5. Reuben and the Amazing Mind Machine

Reuben and the Amazing Mind Machine. Jonathan M. Hughes. 2021 [January] 128 pages. [Source: Review copy]

First sentence: “Hey Simon, I’ve got something brilliant to tell you,” said Reuben, his mobile phone pressed up against his ear as he walked up his grandfather’s garden path.

Premise/plot: Reuben's grandfather's tinkering has paid off...or has it? He has invented a mind machine and found a way to manipulate other people's minds. It starts with playing around with the neighbors he doesn't like and then broadens in scope. Reuben, a teenage boy, is quite taken with the notion of making all the people he dislikes look foolish, stupid, embarrassed. The more awkward a situation becomes, the better he feels. Reuben has quite a few 'enemies' at school, so, of course, the perfect place to play around with the mind machine is at school...on his teachers. 

My thoughts: It's a quick read. That's about the most honest AND most positive thing I can say about it. Keep in mind that I am not the target audience. Reuben and the Amazing Mind Machine is not a character-driven novel. That's okay. Not every book is. No problem there. It is 100% premise driven. Again, no problem there. I do wish there'd been a bit more characterization because what we do get is very one dimensional and bare minimum. 

Reuben and the Amazing Mind Machine is the opposite of a problem novel. Reuben has lost his parents perhaps recently and is being raised by his aunt who is a bit clueless about parenting. Reuben essentially has stopped attending school in any meaningful way--thoroughly enabled by his aunt. The teachers at the school might as well have been inspired by Roald Dahl. They are caricatured to absolute absurdity. They HATE Reuben--and there's no sign that they actively like any student or the act of teaching itself. So instead of seeing Reuben as a person who may need some help--some counseling, some guidance, some adult who actually sees, hears, cares--they hate him, again to a degree of absurdity. 

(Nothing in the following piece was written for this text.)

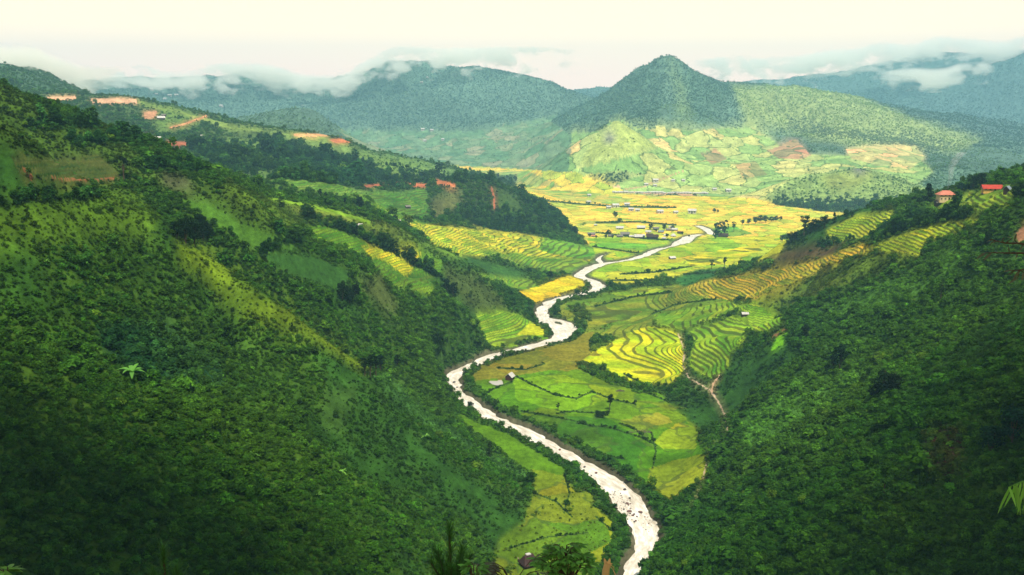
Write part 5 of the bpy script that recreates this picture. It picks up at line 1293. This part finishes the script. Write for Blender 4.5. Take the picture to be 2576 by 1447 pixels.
def big_leaf_plant(name, u, v, hpx, n, tint, label, cat, seed, group=None):
    b = land(u, v); k = b.y / FPX; h = hpx * k; r = np.random.default_rng(seed); root = empty(name, b - Vector((0, 0, .1))); tag(root, label, cat, group)
    vv, f = tube_np([[(0, 0, -.2, .09 * h), (0, 0, h * .22, .06 * h), (.02, 0, h * .4, .04 * h)]], 7); me = mesh_np('stem', vv, f, tint); fattr(me, 'leafvar', np.full(len(vv), .3)); put('stem', me, root)
    it = [(Vector((0, 0, h * .36)), (math.cos(a), math.sin(a), r.uniform(.3, 1.6)), (0, 0, 1) if r.uniform() < 2 else 0, h * r.uniform(.6, .9), h * .2, r.uniform(.35, .8), 9, .25, float(np.clip(r.normal(.55, .2), 0, 1))) for a in np.arange(n) * 2.4 + r.uniform(0, 1)]
    put('leaves', blades_mesh('leaves', it, tint), root)
big_leaf_plant('banana_plant', 334, 962, 66, 10, G2, 'banana plant with long arching leaves alone in the thicket on the near left slope', 'banana plant', 2)
for (u, v, h, lab) in [(636,1160,34,'bright yellow-green fern in the middle of the near left slope'),(116,668,22,'pale fern at the left edge below the grassy patch'),(1072,1108,26,'light fern on the flank above the lower left bank'),(1100,985,24,'pale fern on the slope just left of the river bend'),(862,1195,26,'light fern right of the bright fern on the near left slope'),(800,1252,24,'narrow pale fern low on the near left slope'),(545,1052,20,'small light green fern above the bright fern'),(130,1320,24,'light fern in the lower left corner of the slope'),(1892,658,18,'pale fern at the top of the brown ploughed plot')]:
    big_leaf_plant('fern', u, v, h, 8, G3, lab, 'fern', int(u))
# ------------------------------------------------------------------ mist lying on the mountain tops, smoke, and the air itself
def volume_material(name, build):
    m = bpy.data.materials.new(name); m.use_nodes = True
    t = m.node_tree; t.nodes.clear()
    o = N(t, 'ShaderNodeOutputMaterial'); v = N(t, 'ShaderNodeVolumePrincipled')
    t.links.new(v.outputs[0], o.inputs['Volume']); build(t, v); return m
def mist_bank(name, curve, D0, D1, top, dens, soft, rag, seed, label=None):
    """curve: (u, v) of the ragged lower edge at the middle distance; the bank fills D0..D1 above it"""
    Dm = (D0 + D1) / 2
    us = np.linspace(curve[0][0], curve[-1][0], 60); vs = np.interp(us, [c[0] for c in curve], [c[1] for c in curve])
    A_ = (us - PW / 2) / FPX; Bz = EYE + (HOR - vs) / FPX * Dm
    low = Bz - soft * .6 - rag * 4.5
    ring = []
    for k in range(60):
        w = math.sin(math.pi * (k + .35) / 59.7) ** .35
        d0 = Dm - (Dm - D0) * w; d1 = Dm + (D1 - Dm) * w
        hh = (Bz[k] + top - low[k]) * (.5 + .5 * w)
        prof = [(d0, .35), (d0 + .12*(d1-d0), 0), (Dm, -.0), (d1 - .12*(d1-d0), 0), (d1, .4), (d1 - .15*(d1-d0), .9), (Dm, 1.0), (d0 + .15*(d1-d0), .85)]
        ring.append([(A_[k] * d, d, low[k] + hh * h) for d, h in prof])
    ring = np.array(ring).reshape(-1, 3); f = []
    for k in range(59):
        for q in range(8):
            a = k * 8 + q; b_ = k * 8 + (q + 1) % 8
            f.append((a, b_, b_ + 8, a + 8))
    bm_ = mesh_np(name, ring, np.array(f))
    import bmesh
    bm = bmesh.new(); bm.from_mesh(bm_); bm.verts.ensure_lookup_table()
    bm.faces.new([bm.verts[q] for q in range(7, -1, -1)]); bm.faces.new([bm.verts[59*8+q] for q in range(8)])
    bmesh.ops.recalc_face_normals(bm, faces=bm.faces); bm.to_mesh(bm_); bm.free()
    def build(t, v):
        pos = N(t, 'ShaderNodeNewGeometry').outputs['Position']
        s = N(t, 'ShaderNodeSeparateXYZ'); t.links.new(pos, s.inputs[0])
        a = math_(t, 'DIVIDE', s.outputs[0], s.outputs[1])
        fac = math_(t, 'MULTIPLY_ADD', a, 1 / (A_[-1] - A_[0]), -A_[0] / (A_[-1] - A_[0]))
        zlo, zhi = float(Bz.min()), float(Bz.max()) + 1e-3
        fc = N(t, 'ShaderNodeFloatCurve'); cu = fc.mapping.curves[0]
        pts = [((u - curve[0][0]) / (curve[-1][0] - curve[0][0]), (float(EYE + (HOR - v_) / FPX * Dm) - zlo) / (zhi - zlo)) for u, v_ in curve]
        while len(cu.points) < len(pts): cu.points.new(.5, .5)
        for p_, q in zip(cu.points, pts): p_.location = q; p_.handle_type = 'AUTO_CLAMPED'
        fc.mapping.update()
        t.links.new(fac, fc.inputs['Value'])
        zb = math_(t, 'MULTIPLY_ADD', fc.outputs[0], zhi - zlo, zlo)
        sc = vecmath(t, 'MULTIPLY', pos, (.0105, .005, .018))
        nz = N(t, 'ShaderNodeTexNoise'); nz.inputs['Scale'].default_value = 1; nz.inputs['Detail'].default_value = 5; nz.inputs['Roughness'].default_value = .58
        t.links.new(vecmath(t, 'ADD', sc, (seed, seed * .7, 0)), nz.inputs['Vector'])
        h = math_(t, 'SUBTRACT', s.outputs[2], zb)
        h = math_(t, 'MULTIPLY_ADD', math_(t, 'SUBTRACT', nz.outputs[0], .5), rag * 42, h)
        d = N(t, 'ShaderNodeMapRange', interpolation_type='SMOOTHSTEP'); d.inputs['From Min'].default_value = -soft * .5; d.inputs['From Max'].default_value = soft
        t.links.new(h, d.inputs['Value'])
        tp = N(t, 'ShaderNodeMapRange', interpolation_type='SMOOTHSTEP'); tp.inputs['From Min'].default_value = top * .45; tp.inputs['From Max'].default_value = top * .98; tp.inputs['To Min'].default_value = 1; tp.inputs['To Max'].default_value = 0
        t.links.new(math_(t, 'SUBTRACT', s.outputs[2], zb), tp.inputs['Value'])
        e1 = N(t, 'ShaderNodeMapRange', interpolation_type='SMOOTHSTEP'); e1.inputs['From Min'].default_value = .5; e1.inputs['From Max'].default_value = .40; e1.inputs['To Min'].default_value = 0; e1.inputs['To Max'].default_value = 1
        t.links.new(math_(t, 'ABSOLUTE', math_(t, 'SUBTRACT', fac, .5)), e1.inputs['Value'])
        dd_ = math_(t, 'MULTIPLY', math_(t, 'MULTIPLY', d.outputs[0], tp.outputs[0]), e1.outputs[0])
        t.links.new(math_(t, 'MULTIPLY', dd_, dens), v.inputs['Density'])
        v.inputs['Color'].default_value = (1, .985, .93, 1); v.inputs['Anisotropy'].default_value = 0.0
    bm_.materials.append(volume_material(name, build))
    o = put(name, bm_); tag(o, kind='stuff'); return o
def box_mesh(name, lo, hi, mat):
    v = np.array([[x, y, z] for x in (lo[0], hi[0]) for y in (lo[1], hi[1]) for z in (lo[2], hi[2])], float)
    return mesh_np(name, v, np.array([(0,1,3,2),(4,6,7,5),(0,4,5,1),(2,3,7,6),(0,2,6,4),(1,5,7,3)]), mat, False)
MIST = True
if MIST:
    mist_bank('mist', [(-350,168),(-100,172),(0,176),(70,182),(110,180),(150,196),(200,212),(240,222),(290,216),(350,200)], 1780, 2000, 50, .02, 20, 6, 3.0)
    mist_bank('mist', [(100,206),(210,212),(260,222),(320,208),(370,192),(440,212),(490,212),(540,198),(620,192),(720,204),(790,222),(850,222),(910,196),(960,172),(1010,152),(1120,155),(1200,152),(1290,146),(1480,140)], 3720, 4040, 56, .016, 44, 13, 5.3)
    mist_bank('mist', [(1700,172),(1840,174),(1900,182),(1980,181),(2060,168),(2130,164),(2200,150),(2260,156),(2330,136),(2400,140),(2480,146),(2540,132),(2640,114),(2800,78)], 4500, 4850, 80, .014, 52, 15, 9.0)
    mist_bank('mist', [(2190,205),(2280,205),(2320,208),(2350,206),(2390,194),(2480,186)], 3950, 4140, 60, .016, 24, 7, 5.0)
import bmesh
def shade_cloud(c, size, seed):  # unseen from the camera, added to block sun over the foreground
    bm = bmesh.new(); bmesh.ops.create_icosphere(bm, subdivisions=5, radius=1)
    r = np.random.default_rng(seed); o = r.uniform(0, 50)
    for v in bm.verts:
        p = v.co.copy(); n = fbm(np.array([p.x * 3 + o]), np.array([p.y * 3 + p.z * 2]), 1.2, 4, seed)[0]
        v.co = Vector((p.x * size[0], p.y * size[1], max(p.z, -.35) * size[2])) * (1 + .45 * float(n))
    me = bpy.data.meshes.new('shade_cloud'); bm.to_mesh(me); bm.free()
    me.polygons.foreach_set('use_smooth', np.ones(len(me.polygons), bool))
    m, t, b = principled('shade_cloud_white', (.85, .85, .85), 1.0, 0); me.materials.append(m)
    o = put('shade_cloud', me); o.location = c; tag(o, kind='stuff')
def shade_cloud_over(x, y, z, size, seed, h=1100):
    k = (h - z) / SUN_DIR.z; shade_cloud((x + SUN_DIR.x * k, y + SUN_DIR.y * k, h), size, seed)
shade_cloud_over(-122, 195, 60, (80, 92, 26), 3)
shade_cloud_over(10, 40, 120, (70, 75, 24), 5)  # added to shade the near air and thin its veil
shade_cloud_over(152, 195, 60, (74, 98, 26), 8)
def smoke():
    b = land(2392, 492); k = b.y / FPX; bm = bmesh.new(); bmesh.ops.create_cone(bm, cap_ends=True, segments=16, radius1=3 * k, radius2=13 * k, depth=1)
    bmesh.ops.subdivide_edges(bm, edges=[e for e in bm.edges if abs(e.verts[0].co.z - e.verts[1].co.z) > .5], cuts=7)
    for v in bm.verts:
        t = v.co.z + .5; v.co = Vector((v.co.x + (4 * t + 24 * t * t + 4 * math.sin(t * 7)) * k, v.co.y, t * 92 * k))
    me = bpy.data.meshes.new('smoke'); bm.to_mesh(me); bm.free()
    def build(t, v):
        pos = N(t, 'ShaderNodeNewGeometry').outputs['Position']
        n = noise(t, vecmath(t, 'MULTIPLY', pos, (.45, .45, .22)), 1.0, 4)
        d = N(t, 'ShaderNodeMapRange'); d.inputs['From Min'].default_value = .38; d.inputs['From Max'].default_value = .7; d.inputs['To Max'].default_value = .14
        t.links.new(n, d.inputs['Value']); t.links.new(d.outputs[0], v.inputs['Density']); v.inputs['Color'].default_value = (.95, .96, 1, 1)
    me.materials.append(volume_material('smoke', build)); o = put('smoke', me); o.location = b + Vector((0, 6, 14 * k)); tag(o, kind='stuff')
smoke()
hv = volume_material('air', lambda t, v: (v.inputs['Density'].__setattr__('default_value', 1.3e-4), v.inputs['Color'].__setattr__('default_value', (.36, .74, 1.0, 1))))
hz = put('haze', box_mesh('haze', (-6900, -30, -130), (6900, 7600, 640), hv)); tag(hz, kind='stuff')
S.cycles.volume_bounces = 20
S.cycles.max_bounces = 22
S.cycles.volume_step_rate = .2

You would think that his grandfather would be an adult who sees, hears, cares, but, nope, he's too busy being cantankerous and eccentric. His aunt's care amounts to her doing whatever he wants without any real oversight or guidance. 

But you have to dig deep to pick up on what would be the focus of many other YA novels. This is not in any way a problem novel. It's a slapstick comedy. Think Three Stooges type intelligence. The situations are a bit absurd and I think exist just so that poop jokes can be introduced one right after the other. 

I'm not saying this book won't find an audience. Just that it is not for me.